## Written task
All of the data should be output character for character, except the pictures.

------

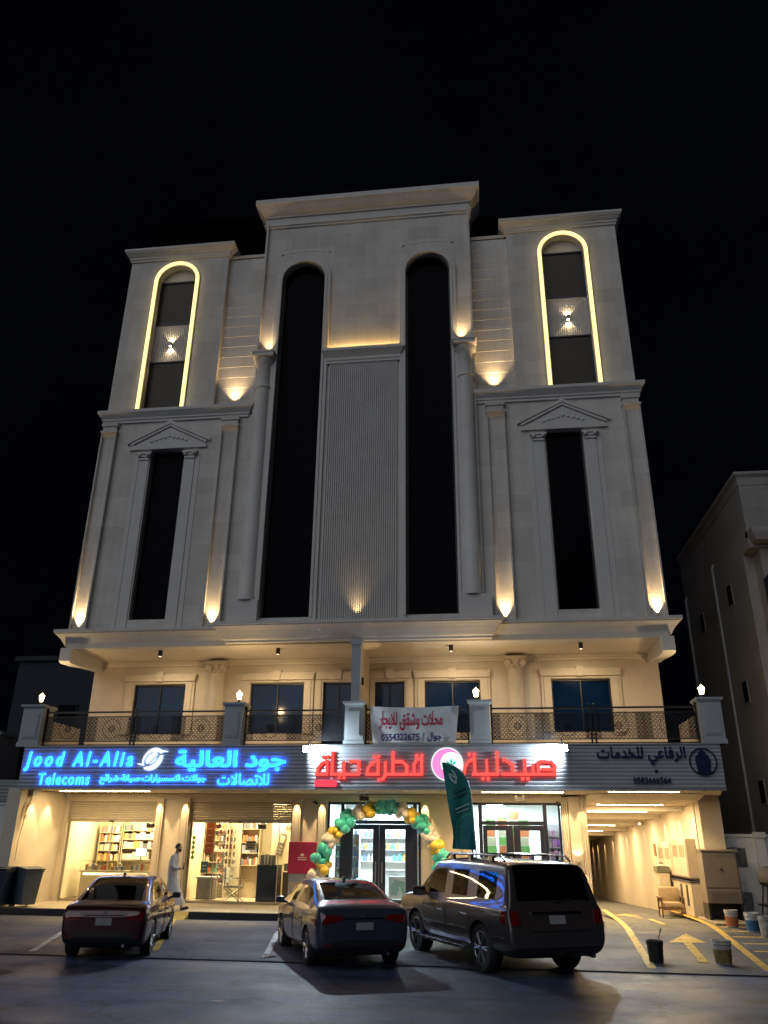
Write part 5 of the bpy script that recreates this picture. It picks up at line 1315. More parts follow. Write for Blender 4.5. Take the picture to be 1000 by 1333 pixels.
t = thing('reception_counter', 'pale curved reception desk seen through the balloon door', 'counter', (-3.2, 30.0, .31))
m = MB(); m.lathe((-3.2, 30.3, .31), [(.95, 0), (.95, .92), (.85, .92)], 24, 'z', 0, math.pi, 2*math.pi); m.build('body', M_INC, t, True); m = MB(); m.lathe((-3.2, 30.3, 1.232), [(0, 0), (1.0, 0), (1.0, .035), (0, .035)], 24, 'z', 0, math.pi, 2*math.pi); m.build('counter_top', M_GREY, t, True)
t = thing('pallet_sign', 'white picture sign leaning inside the balloon door', 'sign', (-3.05, 28.3, .31)); m = MB(); m.bbox(-3.38, -2.76, 28.25, 28.29, .45, 1.12, .01); m.build('board', M_WHITEP, t); m = MB(); m.prism([(-3.3, .55), (-3.1, .55), (-3.02, .85), (-2.9, .55), (-2.84, .55), (-2.84, .95), (-3.15, 1.02), (-3.3, .85)], 'y', 28.235, 28.249); m.build('print', pmat('grey green print', (.28, .42, .36), .5), t)
for x in (-3.30, -2.84):
    m = MB(); m.box(x-.02, x+.02, 28.29, 28.33, .31, .9); m.build('leg', M_GREY, t)
Zb = [1.5, 1.9, 2.3]
shelf_unit('pharmacy_shelf', 'long white wall shelf far behind the balloon door', -4.9, -2.2, 31.2, 31.55, .31, Zb, M_WHITEP)
fill(-4.85, -2.25, 31.3, Zb, BOTM, 'bottle', (.09, .15), (.18, .28), 'wall_bottle', 'bottle on the long wall shelf far behind the balloon door', 'bottle', 'bottles far behind the balloon door', .05, .1)
# red board on the pier
t = thing('red_signboard', 'crimson sign board with small pale lines on the pier between shop and pharmacy', 'sign', (-6.05, 27.1, 1.2))
M_CRIM = pmat('crimson board', (.42, .02, .07), .35, noise=.1); m = MB(); m.bbox(-6.50, -5.58, 27.02, 27.10, 1.20, 2.14, .012); m.build('board', M_CRIM, t)
m = MB()
for k, (z, w_) in enumerate(((1.66, .30), (1.60, .30))): m.box(-6.04-w_/2, -6.04+w_/2, 27.012, 27.019, z, z+.03)
m.prism([(-6.11, 1.72), (-5.98, 1.72), (-5.98, 1.78), (-6.0, 1.80), (-6.04, 1.78), (-6.08, 1.80)], 'y', 27.012, 27.019); m.build('print', pmat('pale pink print', (.75, .5, .5), .5), t)
m = MB(); m.box(-6.42, -6.38, 27.04, 27.08, .28, 1.199); m.box(-5.72, -5.68, 27.04, 27.08, .28, 1.199); m.box(-6.46, -5.64, 27.05, 27.07, .95, 1.199); m.build('stand', M_GREY, t)
# cables hanging at the left end
t = thing('cable_bundle', 'loose pale cables hanging from a box at the left end of the shops', 'cables', (-14.5, 25.0, 3.5))
m = MB(); m.bbox(-14.54, -14.40, 24.9, 25.15, 3.42, 3.60, .015); m.build('junction_box', M_GREY, t)
for k in range(5):
    m = MB(); q = rp.uniform(-.1, .1); L_ = rp.uniform(.4, .9) if k < 4 else 1.9
    m.tube([(-14.47, 24.95+q*.5, 3.43), (-14.46, 24.85+q, 3.43-.3*L_), (-14.47, 24.7+q, 3.43-.7*L_), (-14.48, 24.75+1.5*q, 3.43-L_)], .012, 6); m.build('cable', pmat('pale cable', (.55, .42, .28), .6), t, True)
for x, y, lab in ((-5.7, 27.1, 'small dark camera on the wall left of the balloon door'), (2.15, 27.1, 'small dark camera on the wall beside the fluted pier')):
    t = thing('security_camera', lab, 'camera', (x, y, 3.4), 0, 'wall cameras'); m = MB(); m.tube([(x, 27.2, 3.42), (x, 27.08, 3.40), (x+.02, 27.02, 3.36)], .015, 8); m.build('arm', M_BLACK, t); m = MB(); m.tube([(x-.04, 27.06, 3.36), (x+.09, 26.94, 3.31)], [.035, .042], 10); m.build('body', M_BLACK, t)
# ================================================================== DRIVEWAY MOUTH AND SIDE YARD
M_CREAM = pmat('cream enamel', (.58, .50, .38), .45, noise=.12, nscale=3)
for k, (y0, y1, lab) in enumerate(((30.6, 32.9, 'cream meter cupboard on the driveway wall, the farther and lower of two'), (28.25, 30.45, 'cream meter cupboard on the driveway wall, the nearer of two'))):
    t = thing('meter_cupboard', lab, 'meter box', (6.3, (y0+y1)/2, 1.24), 0, 'meter cupboards on the driveway wall'); z1 = 2.26 if k == 0 else 2.36
    m = MB(); m.bbox(6.18, 6.495, y0, y1, 1.20, z1, .015); m.build('body', M_CREAM, t)
    for q in range(2):
        a = y0+.05+q*(y1-y0-.1)/2; b = a+(y1-y0-.1)/2-.03
        d = MB(); d.bbox(6.16, 6.182, a, b, 1.24, z1-.05, .005); dr = d.build('door', M_CREAM, t)
        m = MB(); m.box(6.152, 6.159, a+.15, b-.15, z1-.55, z1-.2); m.build('glass', pmat('dull window', (.30, .25, .17), .3), dr)
t = thing('low_cabinet', 'long low cream cabinet with dark slots under the meter cupboards', 'cabinet', (6.3, 30.5, .0))
m = MB(); m.bbox(6.14, 6.495, 28.0, 33.1, .12, 1.08, .012); m.build('body', M_CREAM, t); m = MB(); m.bbox(6.10, 6.497, 27.95, 33.15, 1.081, 1.12, .008); m.build('top', M_BRONZE, t)
for y, z0 in ((32.5, .72), (31.6, .72), (30.7, .72), (29.4, .40), (28.6, .40)):
    m = MB(); m.box(6.132, 6.139, y-.14, y+.14, z0, 1.0); m.build('slot', M_BLACK, t)
t = thing('guard_desk', 'small cream guard counter with a green top beside the armchair', 'counter', (5.95, 31.1, -.06))
m = MB(); m.bbox(5.72, 6.09, 30.8, 31.4, -.06, 1.28, .012); m.build('body', M_CREAM, t); m = MB(); m.bbox(5.68, 6.095, 30.76, 31.44, 1.281, 1.48, .012); m.build('top', pmat('grey green laminate', (.12, .13, .08), .4), t)
t = thing('desk_phone', 'small dark telephone on the guard counter', 'telephone', (5.86, 31.0, 1.482)); m = MB(); m.bbox(5.79, 5.95, 30.92, 31.1, 1.483, 1.53, .01); m.build('body', M_WHITEP, t); m = MB(); m.tube([(5.80, 30.96, 1.56), (5.87, 30.96, 1.585), (5.94, 30.96, 1.56)], .02, 8); m.build('handset', M_BLACK, t)
t = thing('fire_hose_tag', 'small red fire notice on the driveway wall above the guard counter', 'notice', (6.48, 35.0, 1.8)); m = MB(); m.box(6.47, 6.495, 34.9, 35.25, 1.75, 2.2); m.build('plate', pmat('dull red', (.35, .05, .02), .5), t)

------

## Exercise solution
Write part 5 of the bpy script that recreates this picture. It picks up at line 1315. More parts follow. Write for Blender 4.5. Take the picture to be 1000 by 1333 pixels.
t = thing('reception_counter', 'pale curved reception desk seen through the balloon door', 'counter', (-3.2, 30.0, .31))
m = MB(); m.lathe((-3.2, 30.3, .31), [(.95, 0), (.95, .92), (.85, .92)], 24, 'z', 0, math.pi, 2*math.pi); m.build('body', M_INC, t, True); m = MB(); m.lathe((-3.2, 30.3, 1.232), [(0, 0), (1.0, 0), (1.0, .035), (0, .035)], 24, 'z', 0, math.pi, 2*math.pi); m.build('counter_top', M_GREY, t, True)
t = thing('pallet_sign', 'white picture sign leaning inside the balloon door', 'sign', (-3.05, 28.3, .31)); m = MB(); m.bbox(-3.38, -2.76, 28.25, 28.29, .45, 1.12, .01); m.build('board', M_WHITEP, t); m = MB(); m.prism([(-3.3, .55), (-3.1, .55), (-3.02, .85), (-2.9, .55), (-2.84, .55), (-2.84, .95), (-3.15, 1.02), (-3.3, .85)], 'y', 28.235, 28.249); m.build('print', pmat('grey green print', (.28, .42, .36), .5), t)
for x in (-3.30, -2.84):
    m = MB(); m.box(x-.02, x+.02, 28.29, 28.33, .31, .9); m.build('leg', M_GREY, t)
Zb = [1.5, 1.9, 2.3]
shelf_unit('pharmacy_shelf', 'long white wall shelf far behind the balloon door', -4.9, -2.2, 31.2, 31.55, .31, Zb, M_WHITEP)
fill(-4.85, -2.25, 31.3, Zb, BOTM, 'bottle', (.09, .15), (.18, .28), 'wall_bottle', 'bottle on the long wall shelf far behind the balloon door', 'bottle', 'bottles far behind the balloon door', .05, .1)
# red board on the pier
t = thing('red_signboard', 'crimson sign board with small pale lines on the pier between shop and pharmacy', 'sign', (-6.05, 27.1, 1.2))
M_CRIM = pmat('crimson board', (.42, .02, .07), .35, noise=.1); m = MB(); m.bbox(-6.50, -5.58, 27.02, 27.10, 1.20, 2.14, .012); m.build('board', M_CRIM, t)
m = MB()
for k, (z, w_) in enumerate(((1.66, .30), (1.60, .30))): m.box(-6.04-w_/2, -6.04+w_/2, 27.012, 27.019, z, z+.03)
m.prism([(-6.11, 1.72), (-5.98, 1.72), (-5.98, 1.78), (-6.0, 1.80), (-6.04, 1.78), (-6.08, 1.80)], 'y', 27.012, 27.019); m.build('print', pmat('pale pink print', (.75, .5, .5), .5), t)
m = MB(); m.box(-6.42, -6.38, 27.04, 27.08, .28, 1.199); m.box(-5.72, -5.68, 27.04, 27.08, .28, 1.199); m.box(-6.46, -5.64, 27.05, 27.07, .95, 1.199); m.build('stand', M_GREY, t)
# cables hanging at the left end
t = thing('cable_bundle', 'loose pale cables hanging from a box at the left end of the shops', 'cables', (-14.5, 25.0, 3.5))
m = MB(); m.bbox(-14.54, -14.40, 24.9, 25.15, 3.42, 3.60, .015); m.build('junction_box', M_GREY, t)
for k in range(5):
    m = MB(); q = rp.uniform(-.1, .1); L_ = rp.uniform(.4, .9) if k < 4 else 1.9
    m.tube([(-14.47, 24.95+q*.5, 3.43), (-14.46, 24.85+q, 3.43-.3*L_), (-14.47, 24.7+q, 3.43-.7*L_), (-14.48, 24.75+1.5*q, 3.43-L_)], .012, 6); m.build('cable', pmat('pale cable', (.55, .42, .28), .6), t, True)
for x, y, lab in ((-5.7, 27.1, 'small dark camera on the wall left of the balloon door'), (2.15, 27.1, 'small dark camera on the wall beside the fluted pier')):
    t = thing('security_camera', lab, 'camera', (x, y, 3.4), 0, 'wall cameras'); m = MB(); m.tube([(x, 27.2, 3.42), (x, 27.08, 3.40), (x+.02, 27.02, 3.36)], .015, 8); m.build('arm', M_BLACK, t); m = MB(); m.tube([(x-.04, 27.06, 3.36), (x+.09, 26.94, 3.31)], [.035, .042], 10); m.build('body', M_BLACK, t)
# ================================================================== DRIVEWAY MOUTH AND SIDE YARD
M_CREAM = pmat('cream enamel', (.58, .50, .38), .45, noise=.12, nscale=3)
for k, (y0, y1, lab) in enumerate(((30.6, 32.9, 'cream meter cupboard on the driveway wall, the farther and lower of two'), (28.25, 30.45, 'cream meter cupboard on the driveway wall, the nearer of two'))):
    t = thing('meter_cupboard', lab, 'meter box', (6.3, (y0+y1)/2, 1.24), 0, 'meter cupboards on the driveway wall'); z1 = 2.26 if k == 0 else 2.36
    m = MB(); m.bbox(6.18, 6.495, y0, y1, 1.20, z1, .015); m.build('body', M_CREAM, t)
    for q in range(2):
        a = y0+.05+q*(y1-y0-.1)/2; b = a+(y1-y0-.1)/2-.03
        d = MB(); d.bbox(6.16, 6.182, a, b, 1.24, z1-.05, .005); dr = d.build('door', M_CREAM, t)
        m = MB(); m.box(6.152, 6.159, a+.15, b-.15, z1-.55, z1-.2); m.build('glass', pmat('dull window', (.30, .25, .17), .3), dr)
t = thing('low_cabinet', 'long low cream cabinet with dark slots under the meter cupboards', 'cabinet', (6.3, 30.5, .0))
m = MB(); m.bbox(6.14, 6.495, 28.0, 33.1, .12, 1.08, .012); m.build('body', M_CREAM, t); m = MB(); m.bbox(6.10, 6.497, 27.95, 33.15, 1.081, 1.12, .008); m.build('top', M_BRONZE, t)
for y, z0 in ((32.5, .72), (31.6, .72), (30.7, .72), (29.4, .40), (28.6, .40)):
    m = MB(); m.box(6.132, 6.139, y-.14, y+.14, z0, 1.0); m.build('slot', M_BLACK, t)
t = thing('guard_desk', 'small cream guard counter with a green top beside the armchair', 'counter', (5.95, 31.1, -.06))
m = MB(); m.bbox(5.72, 6.09, 30.8, 31.4, -.06, 1.28, .012); m.build('body', M_CREAM, t); m = MB(); m.bbox(5.68, 6.095, 30.76, 31.44, 1.281, 1.48, .012); m.build('top', pmat('grey green laminate', (.12, .13, .08), .4), t)
t = thing('desk_phone', 'small dark telephone on the guard counter', 'telephone', (5.86, 31.0, 1.482)); m = MB(); m.bbox(5.79, 5.95, 30.92, 31.1, 1.483, 1.53, .01); m.build('body', M_WHITEP, t); m = MB(); m.tube([(5.80, 30.96, 1.56), (5.87, 30.96, 1.585), (5.94, 30.96, 1.56)], .02, 8); m.build('handset', M_BLACK, t)
t = thing('fire_hose_tag', 'small red fire notice on the driveway wall above the guard counter', 'notice', (6.48, 35.0, 1.8)); m = MB(); m.box(6.47, 6.495, 34.9, 35.25, 1.75, 2.2); m.build('plate', pmat('dull red', (.35, .05, .02), .5), t)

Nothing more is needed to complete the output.